Work to be completed -> Write out, unaltered, each line from the top of the records below down to the line where "return px, py, n, grav, grass" appears, that line included.

(Entries with scene source code)
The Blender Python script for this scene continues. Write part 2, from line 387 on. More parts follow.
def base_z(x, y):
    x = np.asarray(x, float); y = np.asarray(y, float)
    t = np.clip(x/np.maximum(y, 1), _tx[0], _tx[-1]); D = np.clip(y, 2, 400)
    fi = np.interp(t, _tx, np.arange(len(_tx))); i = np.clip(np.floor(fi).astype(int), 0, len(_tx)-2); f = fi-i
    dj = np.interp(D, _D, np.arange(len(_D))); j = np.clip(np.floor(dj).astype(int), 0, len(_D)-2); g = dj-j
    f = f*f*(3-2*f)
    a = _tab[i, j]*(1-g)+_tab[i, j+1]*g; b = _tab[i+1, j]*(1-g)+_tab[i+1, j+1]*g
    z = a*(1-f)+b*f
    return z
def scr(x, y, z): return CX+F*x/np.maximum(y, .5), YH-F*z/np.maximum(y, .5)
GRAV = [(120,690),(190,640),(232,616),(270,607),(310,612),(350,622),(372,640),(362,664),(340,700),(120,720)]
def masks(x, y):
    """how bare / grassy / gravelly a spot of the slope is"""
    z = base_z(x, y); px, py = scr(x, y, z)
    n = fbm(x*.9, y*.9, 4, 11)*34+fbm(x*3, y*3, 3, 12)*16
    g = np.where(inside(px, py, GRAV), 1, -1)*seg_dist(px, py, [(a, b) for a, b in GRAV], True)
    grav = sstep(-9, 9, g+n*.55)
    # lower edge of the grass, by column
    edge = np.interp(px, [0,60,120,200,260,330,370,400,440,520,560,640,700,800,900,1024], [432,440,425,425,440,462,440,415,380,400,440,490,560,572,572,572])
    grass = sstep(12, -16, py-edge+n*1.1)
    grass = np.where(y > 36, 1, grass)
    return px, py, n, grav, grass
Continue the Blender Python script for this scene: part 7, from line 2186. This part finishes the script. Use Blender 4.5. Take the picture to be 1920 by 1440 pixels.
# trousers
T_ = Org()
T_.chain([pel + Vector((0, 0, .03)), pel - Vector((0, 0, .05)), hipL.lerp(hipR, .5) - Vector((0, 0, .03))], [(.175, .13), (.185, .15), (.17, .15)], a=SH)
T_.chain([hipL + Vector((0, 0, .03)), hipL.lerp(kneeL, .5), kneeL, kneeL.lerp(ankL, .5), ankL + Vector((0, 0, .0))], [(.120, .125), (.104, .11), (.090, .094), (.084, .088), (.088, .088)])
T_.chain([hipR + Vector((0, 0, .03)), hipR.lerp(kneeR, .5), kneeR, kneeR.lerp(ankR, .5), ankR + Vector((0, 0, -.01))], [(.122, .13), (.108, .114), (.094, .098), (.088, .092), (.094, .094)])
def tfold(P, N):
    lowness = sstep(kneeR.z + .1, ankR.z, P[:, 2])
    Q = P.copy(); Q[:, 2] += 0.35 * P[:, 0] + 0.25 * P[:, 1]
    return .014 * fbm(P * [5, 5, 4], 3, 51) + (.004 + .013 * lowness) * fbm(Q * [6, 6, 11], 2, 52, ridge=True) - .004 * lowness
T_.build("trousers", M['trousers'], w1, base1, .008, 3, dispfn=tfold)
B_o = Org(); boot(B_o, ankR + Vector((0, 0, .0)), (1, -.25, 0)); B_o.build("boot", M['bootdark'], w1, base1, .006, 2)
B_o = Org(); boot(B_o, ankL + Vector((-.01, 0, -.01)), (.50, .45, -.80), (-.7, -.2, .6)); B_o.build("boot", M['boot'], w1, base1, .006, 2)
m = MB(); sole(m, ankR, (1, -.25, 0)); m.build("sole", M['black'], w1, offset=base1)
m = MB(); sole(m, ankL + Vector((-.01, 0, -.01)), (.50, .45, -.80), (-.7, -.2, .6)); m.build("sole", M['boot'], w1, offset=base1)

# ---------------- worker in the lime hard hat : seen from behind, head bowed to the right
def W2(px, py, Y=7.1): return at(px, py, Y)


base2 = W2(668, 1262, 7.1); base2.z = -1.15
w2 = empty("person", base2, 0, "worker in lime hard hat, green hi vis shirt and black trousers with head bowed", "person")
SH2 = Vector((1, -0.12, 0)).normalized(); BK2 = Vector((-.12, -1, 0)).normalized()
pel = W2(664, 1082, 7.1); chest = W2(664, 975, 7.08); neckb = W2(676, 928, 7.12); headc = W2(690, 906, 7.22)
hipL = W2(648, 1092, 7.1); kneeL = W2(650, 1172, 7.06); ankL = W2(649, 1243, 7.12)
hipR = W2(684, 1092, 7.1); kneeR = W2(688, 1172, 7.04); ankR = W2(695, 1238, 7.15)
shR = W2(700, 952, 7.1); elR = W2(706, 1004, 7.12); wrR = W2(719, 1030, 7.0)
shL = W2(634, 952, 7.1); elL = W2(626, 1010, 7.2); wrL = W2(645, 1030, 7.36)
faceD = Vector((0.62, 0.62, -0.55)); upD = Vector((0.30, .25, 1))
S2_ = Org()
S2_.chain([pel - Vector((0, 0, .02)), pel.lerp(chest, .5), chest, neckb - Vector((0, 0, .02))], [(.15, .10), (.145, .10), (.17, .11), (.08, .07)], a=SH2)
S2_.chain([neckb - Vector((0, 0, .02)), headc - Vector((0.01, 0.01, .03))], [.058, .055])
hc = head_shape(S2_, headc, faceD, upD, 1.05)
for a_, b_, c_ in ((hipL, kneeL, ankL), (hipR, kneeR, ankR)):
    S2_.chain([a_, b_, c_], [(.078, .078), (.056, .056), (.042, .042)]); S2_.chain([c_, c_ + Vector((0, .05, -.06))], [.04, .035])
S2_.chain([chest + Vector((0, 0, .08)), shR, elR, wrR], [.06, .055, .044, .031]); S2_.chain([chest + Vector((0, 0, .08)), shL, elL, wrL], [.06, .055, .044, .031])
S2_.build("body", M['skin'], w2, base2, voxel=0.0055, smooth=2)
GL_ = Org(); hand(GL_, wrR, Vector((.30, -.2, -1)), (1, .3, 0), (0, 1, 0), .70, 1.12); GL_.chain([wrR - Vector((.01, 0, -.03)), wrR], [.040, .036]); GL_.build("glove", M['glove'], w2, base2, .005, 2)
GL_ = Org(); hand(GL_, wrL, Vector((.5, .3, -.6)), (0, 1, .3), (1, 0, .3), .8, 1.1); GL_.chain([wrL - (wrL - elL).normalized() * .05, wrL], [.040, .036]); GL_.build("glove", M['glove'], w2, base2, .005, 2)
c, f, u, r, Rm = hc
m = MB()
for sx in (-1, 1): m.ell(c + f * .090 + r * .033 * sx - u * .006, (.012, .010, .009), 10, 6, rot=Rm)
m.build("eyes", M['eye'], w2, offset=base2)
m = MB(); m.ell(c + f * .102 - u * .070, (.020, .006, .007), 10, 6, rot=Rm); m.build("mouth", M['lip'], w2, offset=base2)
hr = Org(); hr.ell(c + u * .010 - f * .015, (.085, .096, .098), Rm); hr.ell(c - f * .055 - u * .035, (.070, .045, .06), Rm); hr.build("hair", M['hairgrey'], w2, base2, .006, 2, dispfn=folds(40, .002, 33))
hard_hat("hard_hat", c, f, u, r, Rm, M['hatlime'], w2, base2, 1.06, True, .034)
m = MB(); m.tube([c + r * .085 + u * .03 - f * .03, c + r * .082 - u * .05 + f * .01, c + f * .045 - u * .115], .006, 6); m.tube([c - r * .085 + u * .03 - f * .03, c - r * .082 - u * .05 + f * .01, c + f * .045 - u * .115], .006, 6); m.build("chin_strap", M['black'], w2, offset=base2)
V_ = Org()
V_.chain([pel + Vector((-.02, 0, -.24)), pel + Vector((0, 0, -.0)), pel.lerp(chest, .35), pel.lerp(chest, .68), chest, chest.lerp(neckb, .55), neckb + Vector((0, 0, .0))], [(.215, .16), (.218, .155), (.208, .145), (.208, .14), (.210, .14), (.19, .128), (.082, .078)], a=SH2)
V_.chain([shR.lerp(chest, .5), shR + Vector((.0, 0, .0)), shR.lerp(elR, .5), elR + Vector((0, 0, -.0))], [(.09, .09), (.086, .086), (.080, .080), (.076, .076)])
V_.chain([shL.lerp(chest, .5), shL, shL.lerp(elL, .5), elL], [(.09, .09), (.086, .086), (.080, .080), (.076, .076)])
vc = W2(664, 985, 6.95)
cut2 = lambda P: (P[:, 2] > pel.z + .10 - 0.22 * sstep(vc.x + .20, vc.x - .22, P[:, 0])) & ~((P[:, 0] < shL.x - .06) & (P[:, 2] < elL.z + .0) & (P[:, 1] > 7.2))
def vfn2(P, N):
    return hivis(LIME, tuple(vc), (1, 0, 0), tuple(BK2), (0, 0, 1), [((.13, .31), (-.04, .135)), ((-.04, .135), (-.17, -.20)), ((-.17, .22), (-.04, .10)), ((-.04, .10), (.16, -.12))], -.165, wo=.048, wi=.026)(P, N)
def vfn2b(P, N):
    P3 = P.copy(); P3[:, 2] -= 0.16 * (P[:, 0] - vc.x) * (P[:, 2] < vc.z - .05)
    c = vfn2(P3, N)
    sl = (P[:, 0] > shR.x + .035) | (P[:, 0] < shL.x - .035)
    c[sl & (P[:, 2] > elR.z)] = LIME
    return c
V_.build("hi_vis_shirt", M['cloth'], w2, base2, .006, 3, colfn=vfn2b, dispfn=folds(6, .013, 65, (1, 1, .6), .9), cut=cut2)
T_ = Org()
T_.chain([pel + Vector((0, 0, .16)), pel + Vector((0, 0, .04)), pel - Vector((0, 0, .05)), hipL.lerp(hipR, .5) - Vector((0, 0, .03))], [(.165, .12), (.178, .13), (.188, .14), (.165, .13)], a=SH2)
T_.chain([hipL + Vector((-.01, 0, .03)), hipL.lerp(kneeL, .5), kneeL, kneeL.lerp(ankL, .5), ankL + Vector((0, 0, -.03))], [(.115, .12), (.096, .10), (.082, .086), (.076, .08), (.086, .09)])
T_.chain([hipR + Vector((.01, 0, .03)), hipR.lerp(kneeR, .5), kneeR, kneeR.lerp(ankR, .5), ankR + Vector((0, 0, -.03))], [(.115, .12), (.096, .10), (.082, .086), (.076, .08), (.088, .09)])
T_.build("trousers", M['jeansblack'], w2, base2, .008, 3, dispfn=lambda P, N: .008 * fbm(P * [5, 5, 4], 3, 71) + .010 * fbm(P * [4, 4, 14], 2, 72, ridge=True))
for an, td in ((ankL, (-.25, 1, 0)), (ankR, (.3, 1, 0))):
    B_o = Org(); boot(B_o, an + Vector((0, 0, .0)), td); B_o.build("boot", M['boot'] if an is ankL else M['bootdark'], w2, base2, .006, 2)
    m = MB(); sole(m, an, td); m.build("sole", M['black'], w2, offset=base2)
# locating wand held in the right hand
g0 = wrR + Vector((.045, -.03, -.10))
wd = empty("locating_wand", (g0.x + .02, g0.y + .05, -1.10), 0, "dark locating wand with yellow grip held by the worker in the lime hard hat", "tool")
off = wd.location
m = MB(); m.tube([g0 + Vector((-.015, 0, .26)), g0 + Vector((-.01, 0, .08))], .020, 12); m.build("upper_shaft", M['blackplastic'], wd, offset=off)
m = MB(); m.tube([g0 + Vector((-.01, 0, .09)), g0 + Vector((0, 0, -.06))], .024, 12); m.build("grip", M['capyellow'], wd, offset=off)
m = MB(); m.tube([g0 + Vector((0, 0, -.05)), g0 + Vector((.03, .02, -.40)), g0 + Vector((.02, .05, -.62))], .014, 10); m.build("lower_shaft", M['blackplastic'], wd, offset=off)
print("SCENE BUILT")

Solution below ->
The Blender Python script for this scene continues. Write part 2, from line 387 on. More parts follow.
def base_z(x, y):
    x = np.asarray(x, float); y = np.asarray(y, float)
    t = np.clip(x/np.maximum(y, 1), _tx[0], _tx[-1]); D = np.clip(y, 2, 400)
    fi = np.interp(t, _tx, np.arange(len(_tx))); i = np.clip(np.floor(fi).astype(int), 0, len(_tx)-2); f = fi-i
    dj = np.interp(D, _D, np.arange(len(_D))); j = np.clip(np.floor(dj).astype(int), 0, len(_D)-2); g = dj-j
    f = f*f*(3-2*f)
    a = _tab[i, j]*(1-g)+_tab[i, j+1]*g; b = _tab[i+1, j]*(1-g)+_tab[i+1, j+1]*g
    z = a*(1-f)+b*f
    return z
def scr(x, y, z): return CX+F*x/np.maximum(y, .5), YH-F*z/np.maximum(y, .5)
GRAV = [(120,690),(190,640),(232,616),(270,607),(310,612),(350,622),(372,640),(362,664),(340,700),(120,720)]
def masks(x, y):
    """how bare / grassy / gravelly a spot of the slope is"""
    z = base_z(x, y); px, py = scr(x, y, z)
    n = fbm(x*.9, y*.9, 4, 11)*34+fbm(x*3, y*3, 3, 12)*16
    g = np.where(inside(px, py, GRAV), 1, -1)*seg_dist(px, py, [(a, b) for a, b in GRAV], True)
    grav = sstep(-9, 9, g+n*.55)
    # lower edge of the grass, by column
    edge = np.interp(px, [0,60,120,200,260,330,370,400,440,520,560,640,700,800,900,1024], [432,440,425,425,440,462,440,415,380,400,440,490,560,572,572,572])
    grass = sstep(12, -16, py-edge+n*1.1)
    grass = np.where(y > 36, 1, grass)
    return px, py, n, grav, grass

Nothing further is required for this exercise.